From time to time, we allow advertisers and friends to supply articles for inclusion on Hewn & Hammered; the following was contributed by our friends at furniture seller Argos.

Norway2

I went to Norway last March with my brother Jack and two friends – between getting lost in Oslo and seeing the Northern lights, we spent two weeks eating prawn paste in the drizzle and getting ice-burn from ski-lifts. It was wonderful.

I’m moving into a new flat next month and have been looking to Jack’s photos for décor inspiration. Norway’s distinctive style is big, bold and homely, a nice mix of fixed-up old stuff and modern conveniences. And it’s colourful: the tradition in Norway is to paint the wooden panels of your house red, blue, green, or yellow – every shade has a shape and size.
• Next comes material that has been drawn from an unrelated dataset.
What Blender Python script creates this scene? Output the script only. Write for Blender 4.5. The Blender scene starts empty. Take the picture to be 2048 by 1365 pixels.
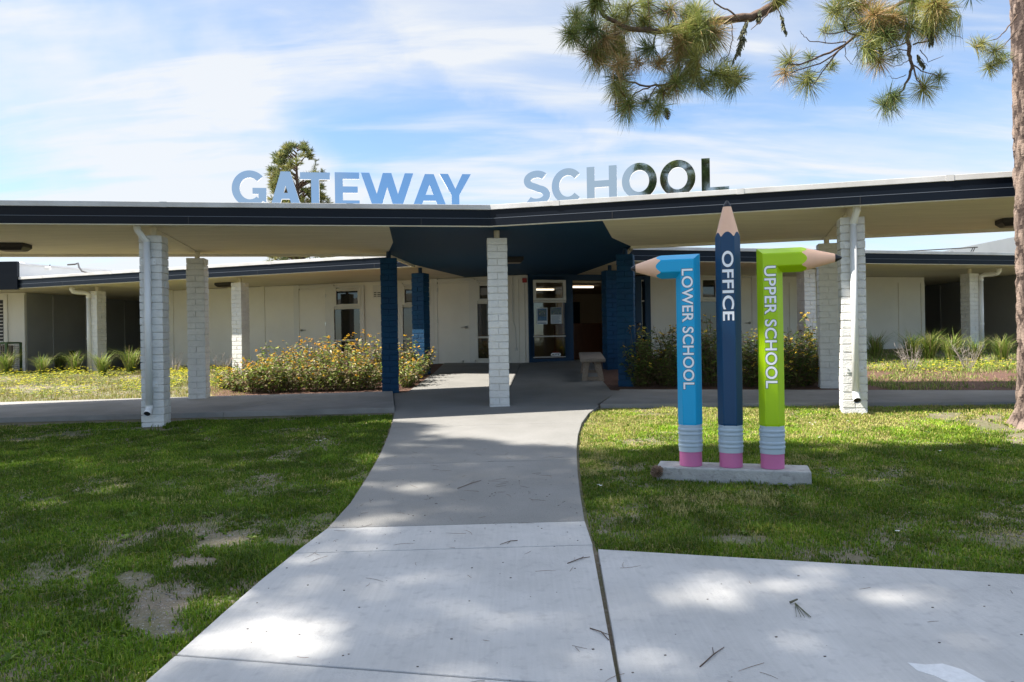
import bpy, math, random
import numpy as np
from mathutils import Vector, Matrix, noise
R = math.radians
random.seed(7); rng = np.random.default_rng(7)
sc = bpy.context.scene
COL = sc.collection

# ------------------------------------------------------------------ camera
CAMZ, FPX, ROLL = 1.53, 1500.0, 0.016
cr, sr = math.cos(ROLL), math.sin(ROLL)
cd = bpy.data.cameras.new('camera'); cam = bpy.data.objects.new('camera', cd); COL.objects.link(cam)
cd.sensor_width = 36; cd.lens = 36 * FPX / 2048; cd.clip_end = 3000; cd.clip_start = 0.05
m = Matrix(((cr, sr, 0, 0), (0, 0, -1, 0), (-sr, cr, 0, CAMZ), (0, 0, 0, 1)))
cam.matrix_world = m
sc.camera = cam
# ------------------------------------------------------------------ light
SUN_EL, SUN_PHI = R(47), R(3)          # sun stands to the left of the view
to_sun = Vector((-math.cos(SUN_EL) * math.cos(SUN_PHI), -math.cos(SUN_EL) * math.sin(SUN_PHI), math.sin(SUN_EL)))
sd = bpy.data.lights.new('sun', 'SUN'); sd.energy = 4.9; sd.angle = R(0.55); sd.color = (1.0, 0.945, 0.86)
sun = bpy.data.objects.new('sun', sd); COL.objects.link(sun)
sun.rotation_euler = to_sun.to_track_quat('Z', 'Y').to_euler(); sun.location = (-20, 0, 25)
sc.view_settings.view_transform = 'Standard'; sc.view_settings.look = 'None'
sc.view_settings.gamma = 1; sc.view_settings.exposure = 1.47
sc.cycles.max_bounces = 8; sc.cycles.transparent_max_bounces = 12; sc.cycles.caustics_reflective = False; sc.cycles.caustics_refractive = False

world = bpy.data.worlds.new('World'); sc.world = world; world.use_nodes = True
nt = world.node_tree; nt.nodes.clear()
def N(t, **k):
    n = nt.nodes.new(t)
    for a, b in k.items(): setattr(n, a, b)
    return n
def L(a, b): nt.links.new(a, b)
def math_node(op, a, b=None, c=None, clamp=False):
    n = N('ShaderNodeMath', operation=op); n.use_clamp = clamp
    for i, x in enumerate((a, b, c)):
        if x is None: continue
        if isinstance(x, (int, float)): n.inputs[i].default_value = x
        else: L(x, n.inputs[i])
    return n.outputs[0]
sky = N('ShaderNodeTexSky', sky_type='NISHITA', sun_disc=False)
sky.sun_elevation = SUN_EL; sky.sun_rotation = R(-90); sky.air_density = 1.0; sky.dust_density = 0.4; sky.ozone_density = 4.5
tc = N('ShaderNodeTexCoord'); sep = N('ShaderNodeSeparateXYZ'); L(tc.outputs['Generated'], sep.inputs[0])
zz = math_node('ADD', math_node('MAXIMUM', sep.outputs[2], 0.0), 0.22)
px_ = math_node('DIVIDE', sep.outputs[0], zz); py_ = math_node('DIVIDE', sep.outputs[1], zz)
comb = N('ShaderNodeCombineXYZ'); L(px_, comb.inputs[0]); L(py_, comb.inputs[1])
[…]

The country’s alternately startlingly white with snow or lushly green – every season creates a perfect backdrop for their rainbow roads.

I want to bring their outsides inside, have the same bright white and colours with natural textures. The marriage of cold winter white and warm yellow wood is celebrated in Oslo’s opera house, finished 3 just years ago. It was designed to look like an iceberg, floating on the Oslofjorden, and this inside wall represents a wave.

I’m already the proud owner of an eclectic mix of vintage and crafted tables, shelves and cupboards. What I need is modern colour to offset all the warm woody tones - large blocks of deep sea blue, red and turquoise. I’ve bought one of Argos’s bright sofas, and am currently on the hunt for the haphazard details that make it cosy: floral cushions, a woven blanket, a pale sheepskin rug, an intricate glass vase – and some tubes of prawn paste for the fridge.